The handoff.
A sprint racer drives every lap of their race. An endurance racer hands it over to someone else and watches. The driver change is endurance racing's defining act, and the thing that turns a twelve-hour into a team sport.
In most types of racing, the race is yours from the green flag to the checkered. One driver qualifies the car, starts it, brings it home, and whatever happens in between is up to them and no one else. Endurance racing is the one discipline that takes the car out of your hands on purpose, in the middle of the fight, and gives it to someone else. Twice, three times, or many more. For long stretches of the race, the car with your name on the entry is being driven by someone else entirely. You are standing on the pit wall in a hot suit, watching someone else race the car with your name on it, and there is nothing to do but wait.

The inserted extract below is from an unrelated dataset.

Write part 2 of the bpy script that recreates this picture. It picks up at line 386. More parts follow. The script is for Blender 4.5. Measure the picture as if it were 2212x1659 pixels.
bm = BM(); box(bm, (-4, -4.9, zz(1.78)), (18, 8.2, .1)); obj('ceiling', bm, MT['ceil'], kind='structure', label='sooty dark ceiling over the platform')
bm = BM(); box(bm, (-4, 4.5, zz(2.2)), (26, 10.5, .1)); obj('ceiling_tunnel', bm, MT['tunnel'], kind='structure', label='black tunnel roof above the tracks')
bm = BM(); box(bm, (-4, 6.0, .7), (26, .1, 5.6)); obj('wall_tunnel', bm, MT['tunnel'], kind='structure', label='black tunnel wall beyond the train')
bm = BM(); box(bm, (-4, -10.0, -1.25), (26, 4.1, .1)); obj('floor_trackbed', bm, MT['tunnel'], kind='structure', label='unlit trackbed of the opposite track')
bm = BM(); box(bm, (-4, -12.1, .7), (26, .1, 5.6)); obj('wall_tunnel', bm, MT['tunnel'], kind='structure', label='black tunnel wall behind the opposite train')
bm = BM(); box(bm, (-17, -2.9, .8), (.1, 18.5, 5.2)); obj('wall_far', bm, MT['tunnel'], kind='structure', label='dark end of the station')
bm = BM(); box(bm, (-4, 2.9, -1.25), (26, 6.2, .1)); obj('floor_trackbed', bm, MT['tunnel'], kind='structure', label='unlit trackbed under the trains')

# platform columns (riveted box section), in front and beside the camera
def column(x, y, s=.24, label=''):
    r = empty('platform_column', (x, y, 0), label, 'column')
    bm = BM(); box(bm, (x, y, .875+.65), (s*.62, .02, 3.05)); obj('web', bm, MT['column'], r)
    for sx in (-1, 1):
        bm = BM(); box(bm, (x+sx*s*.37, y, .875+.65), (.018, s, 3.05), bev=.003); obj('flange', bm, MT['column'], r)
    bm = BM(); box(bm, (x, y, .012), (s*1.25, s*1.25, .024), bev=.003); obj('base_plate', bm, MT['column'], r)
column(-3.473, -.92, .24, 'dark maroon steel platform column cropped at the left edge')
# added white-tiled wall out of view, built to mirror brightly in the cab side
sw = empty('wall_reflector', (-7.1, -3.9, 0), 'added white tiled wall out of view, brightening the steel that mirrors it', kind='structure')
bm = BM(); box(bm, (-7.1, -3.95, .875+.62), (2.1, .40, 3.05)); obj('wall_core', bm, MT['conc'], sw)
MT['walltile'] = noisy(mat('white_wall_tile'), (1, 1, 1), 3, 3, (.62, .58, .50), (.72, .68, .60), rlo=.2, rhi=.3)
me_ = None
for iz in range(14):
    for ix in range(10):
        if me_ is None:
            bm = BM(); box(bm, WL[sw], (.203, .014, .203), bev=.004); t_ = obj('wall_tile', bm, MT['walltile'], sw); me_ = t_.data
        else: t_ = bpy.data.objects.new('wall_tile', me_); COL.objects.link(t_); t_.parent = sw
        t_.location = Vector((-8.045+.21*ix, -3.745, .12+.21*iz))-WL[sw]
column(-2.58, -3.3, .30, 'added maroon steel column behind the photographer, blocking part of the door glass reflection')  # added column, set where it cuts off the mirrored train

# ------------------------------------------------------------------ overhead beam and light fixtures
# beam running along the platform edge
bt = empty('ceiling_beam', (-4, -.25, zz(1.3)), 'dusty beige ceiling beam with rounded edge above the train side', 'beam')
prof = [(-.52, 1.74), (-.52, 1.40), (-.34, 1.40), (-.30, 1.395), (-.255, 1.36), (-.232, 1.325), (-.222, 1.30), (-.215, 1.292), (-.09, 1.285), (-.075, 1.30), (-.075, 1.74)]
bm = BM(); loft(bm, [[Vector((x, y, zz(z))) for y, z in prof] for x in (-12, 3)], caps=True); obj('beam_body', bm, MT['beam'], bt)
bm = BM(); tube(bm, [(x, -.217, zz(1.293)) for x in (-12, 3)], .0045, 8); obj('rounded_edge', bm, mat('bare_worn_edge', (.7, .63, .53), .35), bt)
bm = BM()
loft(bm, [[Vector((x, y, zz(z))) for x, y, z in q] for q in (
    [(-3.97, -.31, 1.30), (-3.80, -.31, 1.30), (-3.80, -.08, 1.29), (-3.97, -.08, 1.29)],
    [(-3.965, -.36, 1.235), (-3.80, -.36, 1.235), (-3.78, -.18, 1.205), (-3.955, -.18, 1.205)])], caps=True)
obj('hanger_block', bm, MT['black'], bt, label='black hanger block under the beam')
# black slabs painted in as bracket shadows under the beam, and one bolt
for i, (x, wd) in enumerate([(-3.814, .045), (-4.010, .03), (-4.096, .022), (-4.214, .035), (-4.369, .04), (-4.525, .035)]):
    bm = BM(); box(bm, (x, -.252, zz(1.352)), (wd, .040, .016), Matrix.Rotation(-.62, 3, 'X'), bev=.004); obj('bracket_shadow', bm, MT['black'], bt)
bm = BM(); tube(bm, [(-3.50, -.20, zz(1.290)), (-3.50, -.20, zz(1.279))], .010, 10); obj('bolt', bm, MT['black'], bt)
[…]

That moment, the handoff, is what the whole sport of endurance racing turns on.
From the grandstand a stop often looks like nothing much. It’s a choreographed dance between the drivers and the crew that, from a distance, looks routine. Up close, inside the helmet, it’s one of the hardest things the team does all day. The car comes down pit lane just under the speed limit, stops on its marks, the clock already running. The exhausted driver has to unbelt themselves and flee, from inside a tightly packed seat and roll cage, in a helmet and a head restraint, after a long stint in ninety-degree heat. The next has to drop in, find belts set for another pair of shoulders, and connect them perfectly without being able to see anything, and be ready to go the instant the fuel and tires are done. Every moment the driver change takes longer than fuel or tires is a moment lost to the race.
Some of what decides that time is fixed long before the race. A pair of drivers built alike enough to share one seat insert, or to run a common seat, can hand the car over in seconds. A pair who each need their own foam shell pulled out and the next one wedged in lose real time at every stop. Watch it happen once and the cost is obvious:
From inside the helmet it is something else entirely. Ask Gino Manley, who shares the #85 AOA Racing car in ZR3, what he hates most about endurance racing, and he doesn’t name a corner, or a rival, or any day with bad luck. He names this.
When it goes well, it’s still chaos. The driver change is also where a hundred small things break, most of them the kind no other form of racing has to think about, because no other form asks a car to be opened, climbed into, sealed back up and lived in for twelve hours. In the heat, prototypes end up with doors that will no longer shut cleanly during a change, and some break outright and spend the rest of the race being taped shut after each driver climbs in, and cut open again for the next. The machinery is exotic and, by hour eight, disposable enough to manhandle.
Then comes the part a sprint driver never has to make peace with. Your car is only as fast as its slowest stint, and you do not drive all of them. An endurance race is split amongst many drivers. Take the Stratus #59, a recent overall winner: it was shared by three people who could hardly have less in common. Clay Magouyrk is the co-CEO of Oracle. Jason Alder is a seven-time national champion who also runs the team. Linus Lundqvist is the 2024 IndyCar Rookie of the Year. One builds software, one runs the operation, and one races in America’s top single-seater championship, and across twelve hours none of them did much more than a third of the driving. At the finish the win belonged to all three of them.
Deciding which driver drives at each point in the race is its own strategy, too. More drivers means shorter stints, fresher hands and smaller mistakes, but it also means more handoffs, and every handoff is a chance to lose time. Fewer drivers means the reverse: longer stints, deeper fatigue, fewer stops to get wrong. The Nimbus #77 of Ethan Barker and Gavin Vaughan ran the distance on two drivers where most of the field used three, which means each of them spends far longer in the seat, in a cockpit whose cooling system, like most of them on a hot day, has long since given up. They lead the ZP2 championship anyway. Two sets of hands doing the work of three is a result of its own.
When your stint ends you are not done with the race, you are only done affecting it for the time being. You hand the car over to the next driver, and then you wait. You watch the timing screen tick through a sector and you cannot make the car turn in any earlier, cannot lift for the slower car into the next corner, cannot feel the brakes going long that you will inherit in two hours. You have to trust that the person in your seat is doing what you would do, or better, and that when they hand it back the race you started is still alive.
So the trade endurance racing asks for is a unique one, and it’s what sets it apart from everything around it. You give up sole control of your own race. The result is not yours; it is the car’s, and the car is a small group of people who agreed in advance to share whatever the day hands them. A mistake in hour eleven by the driver you handed to in hour ten is your mistake now. A clean double stint in the dark is your result as much as theirs. Zenith keeps two championships for exactly this reason, one for the car and one for the drivers, because the thing that crosses the line and the people who got it there are not quite the same.
There’s a reason an endurance trophy carries more than one name. A win takes all of you, every stint, all race long. A loss takes one mistake, in one corner, from any driver in the lineup. That is what the handoff asks: you hand the car to someone who could end it for everyone, and then you watch.